Çifte ateş
Türkiye, hem içeriden hem de dışarıdan hem de birbiri ile çatışan grupların çifte ateş altına aldığı pozisyonda hiç kalmamıştı.
PKK’nın veya bazı örgütlerin zaman zaman yükselip sönen tek yönlü terör olayı ile karşılaşır, bunları, iç operasyonlar veya “sıcak takip” adı altında Bağdat hükümeti ile yaptığı anlaşma kapsamında sınırın öte yanına geçerek vurup geri dönerdi.
Türkiye ilk kez alışık olmadığı, asimetrik olduğu kadar birbiri ile de çatışma halinde olan PKK ve IŞİD’in iç, dış ve çapraz tehdidi ile yüz yüze.
PKK içeride eylemini yaparken, dışarıdan tehdidini sürdürüyor, gerektiğinde sınırın öte yanına kaçıyor.

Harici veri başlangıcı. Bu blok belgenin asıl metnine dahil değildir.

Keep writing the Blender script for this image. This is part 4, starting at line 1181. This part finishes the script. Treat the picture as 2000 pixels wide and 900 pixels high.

Benzer durum IŞİD için de geçerli.
Reyhanlı, Diyarbakır, Suruç eyleminde görüldüğü gibi IŞİD, içeride eylemini yaparken, dün Kilis’te karşılaşıldığı gibi sınırın öte yanından da saldırıda bulunabiliyor.
PKK’NIN AÇMAZI
Oysa Türkiye 5 yıldır demokratik açılım süreci, ardından çözüm süreci ile PKK tehdidini savuşturmayı başarmıştı.
Uluslararası koalisyon ile birlikte olmasına karşın, sanki onunla değilmişcesine uyguladığı politika sayesinde de sınırının öte yanındaki yangının kendisine taşınmasını engellemişti.
Ancak gelinen nokta her iki politikanın da sürdürülmesini olanaklı kılmıyor, son yaşananlar da bunun bir yansıması olarak karşımızda bulunuyor.
Çünkü her iki örgütün de içine düştüğü açmaz Türkiye’yi sıkıntıya sokuyor.
PKK açısından ele alırsak...
Kürt siyasal hareketinin bileşenlerinden biri olarak gördüğü HDP’nin parlamentodaki ve yerel yönetimlerdeki ağırlığını hiçe sayarak silaha yeniden sarıldı.
Bunu ister HDP’nin kendisinin önüne geçip karar alma sürecinde tek etken olmaya başlamasından doğan kaygı, ister bölgenin en eski silahlı örgütü olmasına karşın dünyayı iyi okuyamaması olarak değerlendirin.
Sonuçta PKK, HDP siyasetinin önüne geçti ve onu da aşağı çekecek adımı attı; bu politikası bir süre sonra bir diğer bileşen PYD’yi de zora sokacak.
Belki de Kürt siyasal hareketi ile PKK arasında ciddi bir kopmaya neden olacak; çünkü orta vadede sürdürülebilirliği yok.
IŞİD açısından da durum farklı değil.
Türkiye’den geçiş olanağı bulan, yakın geçmişe kadar iki hudut kapısından nefes alıp bölgedeki varlığını koruyan IŞİD’in budan sonra bu bölgede barınma şansı neredeyse hiç kalmadı.
POLİTİKA DEĞİŞİMİ
Buna Ankara’nın uzun süredir Suriye konusunda ABD ve AB ülkeleri ile uyuşmayan politikasından vazgeçmesini de eklemek gerekir.
İncirlik Üssü’nün silahlı İHA’lara açılması, güvenli bölgelerde gerektiğinde Türk jetlerinin de önleme uçuşu yapması, Washington ile 2013-2014 döneminde Suriye özelinde yaşanan anlaşmazlıkların aşılmasının bir göstergesi.
Ancak unutulmasın ki bunların hiçbiri, içeride olacakları frenlemeye yetmez, çünkü onun için güçlü, toplumun çok daha geniş kesimlerini kapsayan, yüksek profilli hükümet gerekir.
Bunu kurmayıp “Bir kez daha deneyelim” diye gidilecek seçimin nelere mal olacağını görmek için de dün Diyarbakır ve Kilis’te yaşananlara bakmak yeterlidir.
O nedenle AK Parti-CHP büyük koalisyonunun vakit geçirilmeden kurulması gerekir.